**WHAT IS EXPECTED**:
Retype the listing that follows, word for word.

**SOURCE DATA**:

## Begin

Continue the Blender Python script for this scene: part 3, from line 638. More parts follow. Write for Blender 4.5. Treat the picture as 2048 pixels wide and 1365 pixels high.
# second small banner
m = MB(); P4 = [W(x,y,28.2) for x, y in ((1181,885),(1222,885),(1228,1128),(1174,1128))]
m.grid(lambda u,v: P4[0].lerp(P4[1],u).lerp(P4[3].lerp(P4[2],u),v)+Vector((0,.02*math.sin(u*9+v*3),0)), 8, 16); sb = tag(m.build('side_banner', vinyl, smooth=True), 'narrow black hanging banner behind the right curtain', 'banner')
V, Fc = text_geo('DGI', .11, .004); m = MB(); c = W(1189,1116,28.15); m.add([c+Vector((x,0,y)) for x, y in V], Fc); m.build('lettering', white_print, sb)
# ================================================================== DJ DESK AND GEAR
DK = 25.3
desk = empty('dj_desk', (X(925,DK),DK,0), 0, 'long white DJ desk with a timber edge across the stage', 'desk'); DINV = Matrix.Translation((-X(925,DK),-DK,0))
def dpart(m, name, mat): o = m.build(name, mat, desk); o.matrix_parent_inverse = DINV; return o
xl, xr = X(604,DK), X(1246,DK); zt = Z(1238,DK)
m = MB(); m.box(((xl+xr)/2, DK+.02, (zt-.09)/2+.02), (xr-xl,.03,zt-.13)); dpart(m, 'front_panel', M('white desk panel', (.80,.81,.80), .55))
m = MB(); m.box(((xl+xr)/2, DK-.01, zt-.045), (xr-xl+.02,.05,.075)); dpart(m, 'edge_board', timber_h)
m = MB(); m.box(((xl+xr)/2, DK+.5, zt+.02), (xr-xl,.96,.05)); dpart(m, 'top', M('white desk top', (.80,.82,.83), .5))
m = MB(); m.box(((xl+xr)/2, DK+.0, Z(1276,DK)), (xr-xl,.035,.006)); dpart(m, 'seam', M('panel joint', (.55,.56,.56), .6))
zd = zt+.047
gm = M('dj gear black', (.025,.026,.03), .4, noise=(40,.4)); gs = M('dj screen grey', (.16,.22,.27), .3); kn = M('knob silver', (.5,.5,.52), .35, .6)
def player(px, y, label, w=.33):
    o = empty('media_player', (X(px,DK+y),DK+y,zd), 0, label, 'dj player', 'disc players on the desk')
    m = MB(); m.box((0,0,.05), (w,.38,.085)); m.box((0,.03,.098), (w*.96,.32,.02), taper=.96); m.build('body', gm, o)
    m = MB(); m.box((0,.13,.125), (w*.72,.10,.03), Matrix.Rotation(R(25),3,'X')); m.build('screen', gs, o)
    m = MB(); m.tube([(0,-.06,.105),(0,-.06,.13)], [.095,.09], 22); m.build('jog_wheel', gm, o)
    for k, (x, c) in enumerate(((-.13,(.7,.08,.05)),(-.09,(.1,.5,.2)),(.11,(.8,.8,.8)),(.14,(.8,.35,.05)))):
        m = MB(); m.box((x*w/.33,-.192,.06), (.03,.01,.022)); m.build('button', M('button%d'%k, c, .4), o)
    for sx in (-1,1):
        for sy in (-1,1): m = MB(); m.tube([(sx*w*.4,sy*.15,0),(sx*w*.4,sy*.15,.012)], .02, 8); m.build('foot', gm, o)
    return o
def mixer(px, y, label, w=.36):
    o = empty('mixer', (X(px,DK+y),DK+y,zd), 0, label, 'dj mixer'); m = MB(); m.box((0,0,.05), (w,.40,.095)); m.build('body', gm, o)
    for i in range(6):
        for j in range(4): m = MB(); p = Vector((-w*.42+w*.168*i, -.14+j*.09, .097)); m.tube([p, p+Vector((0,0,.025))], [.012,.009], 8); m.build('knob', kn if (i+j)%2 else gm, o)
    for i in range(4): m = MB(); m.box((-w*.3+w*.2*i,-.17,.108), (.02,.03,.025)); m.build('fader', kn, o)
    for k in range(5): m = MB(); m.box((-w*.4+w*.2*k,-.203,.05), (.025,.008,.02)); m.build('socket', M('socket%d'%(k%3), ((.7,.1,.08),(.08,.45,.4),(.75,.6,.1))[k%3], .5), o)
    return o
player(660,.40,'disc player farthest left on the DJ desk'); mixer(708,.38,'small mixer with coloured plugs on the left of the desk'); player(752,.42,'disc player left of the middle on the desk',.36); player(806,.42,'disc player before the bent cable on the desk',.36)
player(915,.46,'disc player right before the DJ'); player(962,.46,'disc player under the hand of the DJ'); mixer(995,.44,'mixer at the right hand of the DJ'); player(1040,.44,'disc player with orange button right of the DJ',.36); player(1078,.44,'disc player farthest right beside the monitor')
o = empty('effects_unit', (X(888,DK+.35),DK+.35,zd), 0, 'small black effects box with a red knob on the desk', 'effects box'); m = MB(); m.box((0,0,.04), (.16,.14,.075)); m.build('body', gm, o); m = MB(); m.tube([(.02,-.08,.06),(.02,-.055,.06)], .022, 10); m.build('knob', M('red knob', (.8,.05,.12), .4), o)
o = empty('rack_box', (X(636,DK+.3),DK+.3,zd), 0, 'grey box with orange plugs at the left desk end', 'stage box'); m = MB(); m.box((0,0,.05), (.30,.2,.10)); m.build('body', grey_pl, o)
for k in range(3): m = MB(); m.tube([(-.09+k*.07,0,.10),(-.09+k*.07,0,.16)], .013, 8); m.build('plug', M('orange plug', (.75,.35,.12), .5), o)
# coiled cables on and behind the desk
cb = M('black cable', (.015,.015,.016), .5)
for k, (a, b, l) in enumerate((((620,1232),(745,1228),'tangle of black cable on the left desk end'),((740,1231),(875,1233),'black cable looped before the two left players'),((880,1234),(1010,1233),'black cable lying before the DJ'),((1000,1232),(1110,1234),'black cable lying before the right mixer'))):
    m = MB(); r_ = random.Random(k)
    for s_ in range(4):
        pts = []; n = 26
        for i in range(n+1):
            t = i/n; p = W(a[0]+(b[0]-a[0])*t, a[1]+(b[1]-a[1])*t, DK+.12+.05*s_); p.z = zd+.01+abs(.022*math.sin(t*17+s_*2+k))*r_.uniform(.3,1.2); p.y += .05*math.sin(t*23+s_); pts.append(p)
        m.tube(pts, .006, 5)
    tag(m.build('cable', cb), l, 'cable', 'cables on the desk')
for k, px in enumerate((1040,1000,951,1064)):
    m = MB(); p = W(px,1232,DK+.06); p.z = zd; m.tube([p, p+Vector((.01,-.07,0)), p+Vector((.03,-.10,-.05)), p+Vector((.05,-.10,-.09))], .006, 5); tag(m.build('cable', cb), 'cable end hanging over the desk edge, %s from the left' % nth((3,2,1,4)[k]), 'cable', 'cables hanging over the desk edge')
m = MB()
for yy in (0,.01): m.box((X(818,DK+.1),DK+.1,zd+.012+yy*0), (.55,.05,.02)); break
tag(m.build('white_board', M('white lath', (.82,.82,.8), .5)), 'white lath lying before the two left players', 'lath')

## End

**EXERCISE SOLUTION**:
Continue the Blender Python script for this scene: part 3, from line 638. More parts follow. Write for Blender 4.5. Treat the picture as 2048 pixels wide and 1365 pixels high.
# second small banner
m = MB(); P4 = [W(x,y,28.2) for x, y in ((1181,885),(1222,885),(1228,1128),(1174,1128))]
m.grid(lambda u,v: P4[0].lerp(P4[1],u).lerp(P4[3].lerp(P4[2],u),v)+Vector((0,.02*math.sin(u*9+v*3),0)), 8, 16); sb = tag(m.build('side_banner', vinyl, smooth=True), 'narrow black hanging banner behind the right curtain', 'banner')
V, Fc = text_geo('DGI', .11, .004); m = MB(); c = W(1189,1116,28.15); m.add([c+Vector((x,0,y)) for x, y in V], Fc); m.build('lettering', white_print, sb)
# ================================================================== DJ DESK AND GEAR
DK = 25.3
desk = empty('dj_desk', (X(925,DK),DK,0), 0, 'long white DJ desk with a timber edge across the stage', 'desk'); DINV = Matrix.Translation((-X(925,DK),-DK,0))
def dpart(m, name, mat): o = m.build(name, mat, desk); o.matrix_parent_inverse = DINV; return o
xl, xr = X(604,DK), X(1246,DK); zt = Z(1238,DK)
m = MB(); m.box(((xl+xr)/2, DK+.02, (zt-.09)/2+.02), (xr-xl,.03,zt-.13)); dpart(m, 'front_panel', M('white desk panel', (.80,.81,.80), .55))
m = MB(); m.box(((xl+xr)/2, DK-.01, zt-.045), (xr-xl+.02,.05,.075)); dpart(m, 'edge_board', timber_h)
m = MB(); m.box(((xl+xr)/2, DK+.5, zt+.02), (xr-xl,.96,.05)); dpart(m, 'top', M('white desk top', (.80,.82,.83), .5))
m = MB(); m.box(((xl+xr)/2, DK+.0, Z(1276,DK)), (xr-xl,.035,.006)); dpart(m, 'seam', M('panel joint', (.55,.56,.56), .6))
zd = zt+.047
gm = M('dj gear black', (.025,.026,.03), .4, noise=(40,.4)); gs = M('dj screen grey', (.16,.22,.27), .3); kn = M('knob silver', (.5,.5,.52), .35, .6)
def player(px, y, label, w=.33):
    o = empty('media_player', (X(px,DK+y),DK+y,zd), 0, label, 'dj player', 'disc players on the desk')
    m = MB(); m.box((0,0,.05), (w,.38,.085)); m.box((0,.03,.098), (w*.96,.32,.02), taper=.96); m.build('body', gm, o)
    m = MB(); m.box((0,.13,.125), (w*.72,.10,.03), Matrix.Rotation(R(25),3,'X')); m.build('screen', gs, o)
    m = MB(); m.tube([(0,-.06,.105),(0,-.06,.13)], [.095,.09], 22); m.build('jog_wheel', gm, o)
    for k, (x, c) in enumerate(((-.13,(.7,.08,.05)),(-.09,(.1,.5,.2)),(.11,(.8,.8,.8)),(.14,(.8,.35,.05)))):
        m = MB(); m.box((x*w/.33,-.192,.06), (.03,.01,.022)); m.build('button', M('button%d'%k, c, .4), o)
    for sx in (-1,1):
        for sy in (-1,1): m = MB(); m.tube([(sx*w*.4,sy*.15,0),(sx*w*.4,sy*.15,.012)], .02, 8); m.build('foot', gm, o)
    return o
def mixer(px, y, label, w=.36):
    o = empty('mixer', (X(px,DK+y),DK+y,zd), 0, label, 'dj mixer'); m = MB(); m.box((0,0,.05), (w,.40,.095)); m.build('body', gm, o)
    for i in range(6):
        for j in range(4): m = MB(); p = Vector((-w*.42+w*.168*i, -.14+j*.09, .097)); m.tube([p, p+Vector((0,0,.025))], [.012,.009], 8); m.build('knob', kn if (i+j)%2 else gm, o)
    for i in range(4): m = MB(); m.box((-w*.3+w*.2*i,-.17,.108), (.02,.03,.025)); m.build('fader', kn, o)
    for k in range(5): m = MB(); m.box((-w*.4+w*.2*k,-.203,.05), (.025,.008,.02)); m.build('socket', M('socket%d'%(k%3), ((.7,.1,.08),(.08,.45,.4),(.75,.6,.1))[k%3], .5), o)
    return o
player(660,.40,'disc player farthest left on the DJ desk'); mixer(708,.38,'small mixer with coloured plugs on the left of the desk'); player(752,.42,'disc player left of the middle on the desk',.36); player(806,.42,'disc player before the bent cable on the desk',.36)
player(915,.46,'disc player right before the DJ'); player(962,.46,'disc player under the hand of the DJ'); mixer(995,.44,'mixer at the right hand of the DJ'); player(1040,.44,'disc player with orange button right of the DJ',.36); player(1078,.44,'disc player farthest right beside the monitor')
o = empty('effects_unit', (X(888,DK+.35),DK+.35,zd), 0, 'small black effects box with a red knob on the desk', 'effects box'); m = MB(); m.box((0,0,.04), (.16,.14,.075)); m.build('body', gm, o); m = MB(); m.tube([(.02,-.08,.06),(.02,-.055,.06)], .022, 10); m.build('knob', M('red knob', (.8,.05,.12), .4), o)
o = empty('rack_box', (X(636,DK+.3),DK+.3,zd), 0, 'grey box with orange plugs at the left desk end', 'stage box'); m = MB(); m.box((0,0,.05), (.30,.2,.10)); m.build('body', grey_pl, o)
for k in range(3): m = MB(); m.tube([(-.09+k*.07,0,.10),(-.09+k*.07,0,.16)], .013, 8); m.build('plug', M('orange plug', (.75,.35,.12), .5), o)
# coiled cables on and behind the desk
cb = M('black cable', (.015,.015,.016), .5)
for k, (a, b, l) in enumerate((((620,1232),(745,1228),'tangle of black cable on the left desk end'),((740,1231),(875,1233),'black cable looped before the two left players'),((880,1234),(1010,1233),'black cable lying before the DJ'),((1000,1232),(1110,1234),'black cable lying before the right mixer'))):
    m = MB(); r_ = random.Random(k)
    for s_ in range(4):
        pts = []; n = 26
        for i in range(n+1):
            t = i/n; p = W(a[0]+(b[0]-a[0])*t, a[1]+(b[1]-a[1])*t, DK+.12+.05*s_); p.z = zd+.01+abs(.022*math.sin(t*17+s_*2+k))*r_.uniform(.3,1.2); p.y += .05*math.sin(t*23+s_); pts.append(p)
        m.tube(pts, .006, 5)
    tag(m.build('cable', cb), l, 'cable', 'cables on the desk')
for k, px in enumerate((1040,1000,951,1064)):
    m = MB(); p = W(px,1232,DK+.06); p.z = zd; m.tube([p, p+Vector((.01,-.07,0)), p+Vector((.03,-.10,-.05)), p+Vector((.05,-.10,-.09))], .006, 5); tag(m.build('cable', cb), 'cable end hanging over the desk edge, %s from the left' % nth((3,2,1,4)[k]), 'cable', 'cables hanging over the desk edge')
m = MB()
for yy in (0,.01): m.box((X(818,DK+.1),DK+.1,zd+.012+yy*0), (.55,.05,.02)); break
tag(m.build('white_board', M('white lath', (.82,.82,.8), .5)), 'white lath lying before the two left players', 'lath')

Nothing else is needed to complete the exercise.